His legacy policies include the invasion of Cambodia and the wind-down of the Vietnam War. He later oversaw the recognition of Communist China away from Taiwan. He also had a hand in the Chile coup that ousted Socialist leaders. The NY Times’ obituary described him as:

Henry A. Kissinger, the scholar-turned-diplomat who engineered the United States’ opening to China, negotiated its exit from Vietnam, and used cunning, ambition and intellect to remake American power relationships with the Soviet Union at the height of the Cold War, sometimes trampling on democratic values to do so, died on Wednesday at his home in Kent, Conn. He was 100.

Few diplomats have been both celebrated and reviled with such passion as Mr. Kissinger. Considered the most powerful secretary of state in the post-World War II era, he was by turns hailed as an ultrarealist who reshaped diplomacy to reflect American interests and denounced as having abandoned American values, particularly in the arena of human rights, if he thought it served the nation’s purposes.

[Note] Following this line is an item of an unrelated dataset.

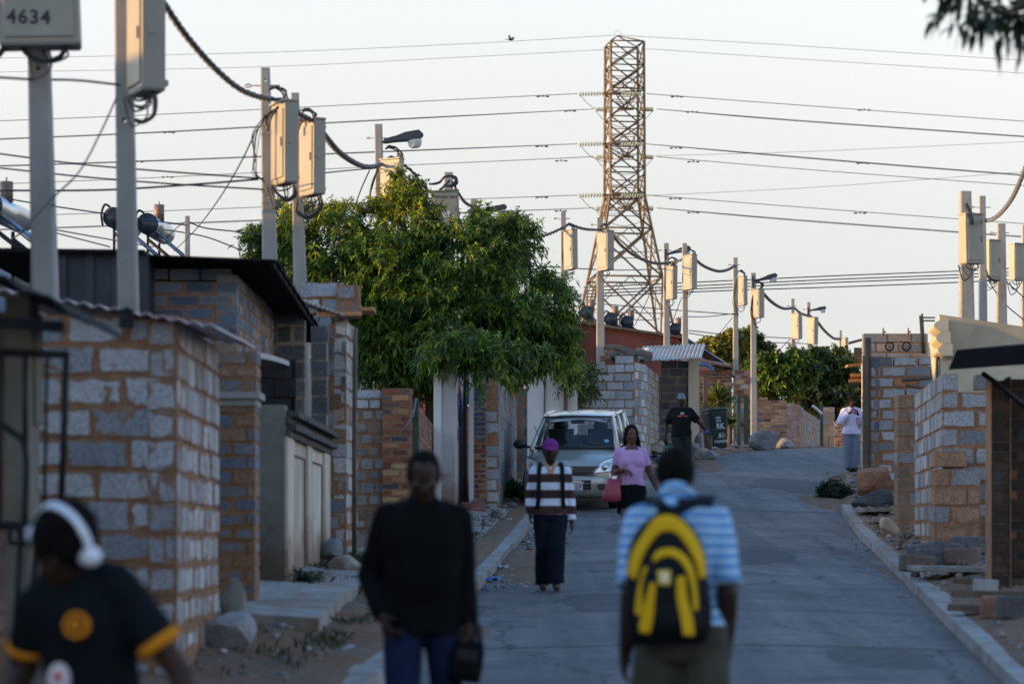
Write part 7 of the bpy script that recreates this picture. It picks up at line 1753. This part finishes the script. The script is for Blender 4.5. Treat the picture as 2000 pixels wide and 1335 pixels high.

The left’s dislike of Kissinger is well known, due to his ignoring of human rights as a core American interest as opposed to hard power. Kissinger also drew the ire of neoconservatives for the same reason, opposing support of Soviet Jews in their exodus to Israel. All senior US Government officials have nevertheless paid homage to his acumen. Fox News says:

Secretary of State Antony Blinken, the man currently in the position that Kissinger held across two presidencies, said Kissinger “set the standard” for being the senior U.S. diplomat.

”Secretary Kissinger really set the standard for everyone involved in this job,” Blinken said in Israel, during a meeting with Israel President Isaac Herzog. “I was very privileged to get his counsel many times, including as recently as about a month ago. He was extraordinarily generous with his wisdom, with his advice. Few people were better students of history. Even fewer people did more to shape history than Henry Kissinger.”

Kissinger’s approach reflected a specific time and place that would probably not receive widespread support today. His realpolitik approach looked at the world’s balance of power, without letting emotions cloud judgement. This would change the trajectory of US foreign policy if it was imitated in some form.